Can Positive Parenting Help a Child Who Rejects School?

When School Becomes a Battleground

Your child wakes up late again. Breakfast turns into a negotiation. Getting dressed feels like preparing for war, and as the schoolbag zips close with a dreaded click, those familiar words return: "I hate school. Don't make me go." If you're here, you're not alone. For many families, especially those with children between six and twelve, school refusal isn't about laziness—it's about deep emotional distress, often masked as anger or defiance.

Rejecting school doesn't always stem from academic struggle. Sometimes, it's anxiety, perfectionism, bullying, boredom, or just feeling invisible. Whatever the cause, you're probably wondering: can positive parenting—what we also call positive education—really make a difference?

What Positive Parenting Actually Means in This Context

Positive parenting isn’t about being permissive or endlessly cheerful. It’s about connection before correction. It’s the idea that healthy emotional development fuels learning—especially when a child is struggling internally. Imagine putting on an oxygen mask before helping others on a plane. Positive parenting is that oxygen mask, for you and for your child.

This approach validates your child’s emotions while still holding firm to boundaries. For example: "I hear that school feels really hard right now. I’m not mad at you for saying that. But we still have to find a way to make it manageable." In other words: empathy and structure, held together. Over time, this dual approach teaches resilience through relationship, not force.

Why Shame Makes Everything Worse

Many children who begin to reject school quietly carry shame: they know they’re falling behind, or that they’re 'different.' They see classmates thriving while they struggle. That comparison, unspoken but ever-present, isolates them. The worst part? When parents or teachers respond with frustration or threats, it confirms their fears: something is wrong with them.

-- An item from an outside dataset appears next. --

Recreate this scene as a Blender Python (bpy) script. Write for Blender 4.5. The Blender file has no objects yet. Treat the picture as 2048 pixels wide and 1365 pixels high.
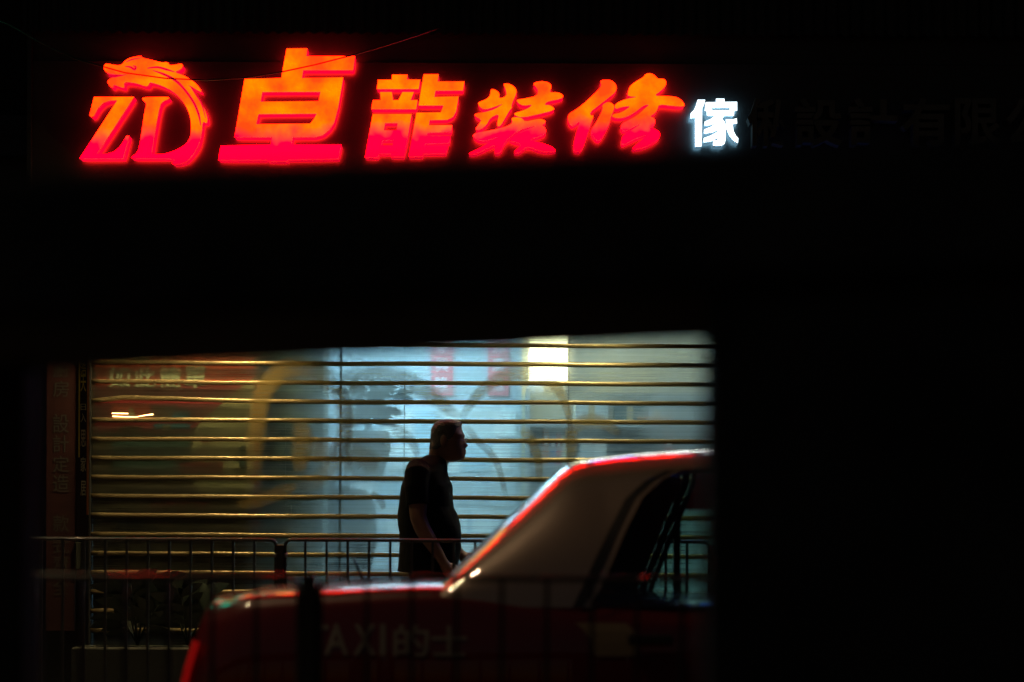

Positive parenting breaks this cycle. By showing your child that frustration is okay—but failure doesn’t make them unlovable—you create a safe base from which they can start trying again. It’s not always easy. When your child is throwing their backpack across the room or faking yet another stomachache, your patience is truly tested. But behind every outburst is a message: "Help me feel safe. Help me believe I can do this."

Small Shifts, Big Results

No one expects overnight miracles. But the path forward starts with consistent, small changes:

  • Reframe Mornings: Avoid rushing or reminders that spark anxiety. Try preparing together the night before—clothes, backpack, even picking a funny sock of the day.
  • Rethink Homework Battles: Many kids reject school because they feel overwhelmed after hours. Use short, interactive moments instead of long sessions. Some families have found relief by taking a photo of the day’s lesson and turning it into a quiz or story format—tools like the Skuli App quietly support this by allowing your child to become the hero of their own audio adventure, using their real lesson content and even their first name.
  • Reconnect Before Requiring: Spend ten minutes drawing together, biking, or playing cards before asking them to sit down for schoolwork. Emotional connection boosts cooperation.
  • Practice Emotional Naming: Help your child label what they’re feeling. Say, “You seem really nervous when we talk about school,” instead of just assuming they’re being difficult.

Looking Back to Move Forward

If school has already become a daily battle, it’s worth exploring how to rebuild that connection. Kids don’t often reject school without reason—and forcing them without listening can deepen the divide.

One parent I worked with, Marissa, told me about her 9-year-old, Kai, who had completely shut down. He cried on Sunday nights and started hiding under the bed every morning. Positive parenting didn’t fix it in a week. But after a month of stepping back, dropping the shame, and making bedtime a space for connection, Kai started talking. He shared that he felt like he 'wasn’t smart enough.' That moment became a bridge. Slowly, with support, ideas like falling back in love with school didn’t feel so impossible.

When Their Resistance Feels Personal

It’s hard not to take school refusal as a reflection of your parenting. You’re doing your best, and yet your child keeps pulling away. But know this: your child trusting you enough to cry, shout, or even resist is actually a good sign. It means they see you as their safe harbor. Don’t let anger or hopelessness drown that bond. Consider instead: how can we reduce school-related conflict at home while still keeping expectations clear?

Remember that positive parenting is not about never feeling frustration—it’s about what you do with that frustration. Name your emotion ("I'm feeling really tired and overwhelmed"), then model how to handle big feelings. In doing so, you're teaching your child a skill that will help long after homework ends.

Love First, Learning Second

For a child who’s rejecting school, your love—and your loving presence—is more important than any perfectly followed curriculum. If your child sees that their worth isn’t tied to spelling tests or timed math drills, they’ll start to believe that learning is something worth returning to. Not because they’re forced to—but because they feel safe enough to try again.

In time, with enough compassion, structure, and creative support, that love of learning can reemerge—even in small moments like listening to a story version of their science lesson on the ride home or realizing that they actually can answer a single quiz question correctly. You can explore more about this journey, and how some kids are learning-loving but school-averse, in other stories we've gathered from parents like you.

Above all, keep showing up. Even when they push you away, your presence tells them: You’re not giving up. Not on them, and not on hope.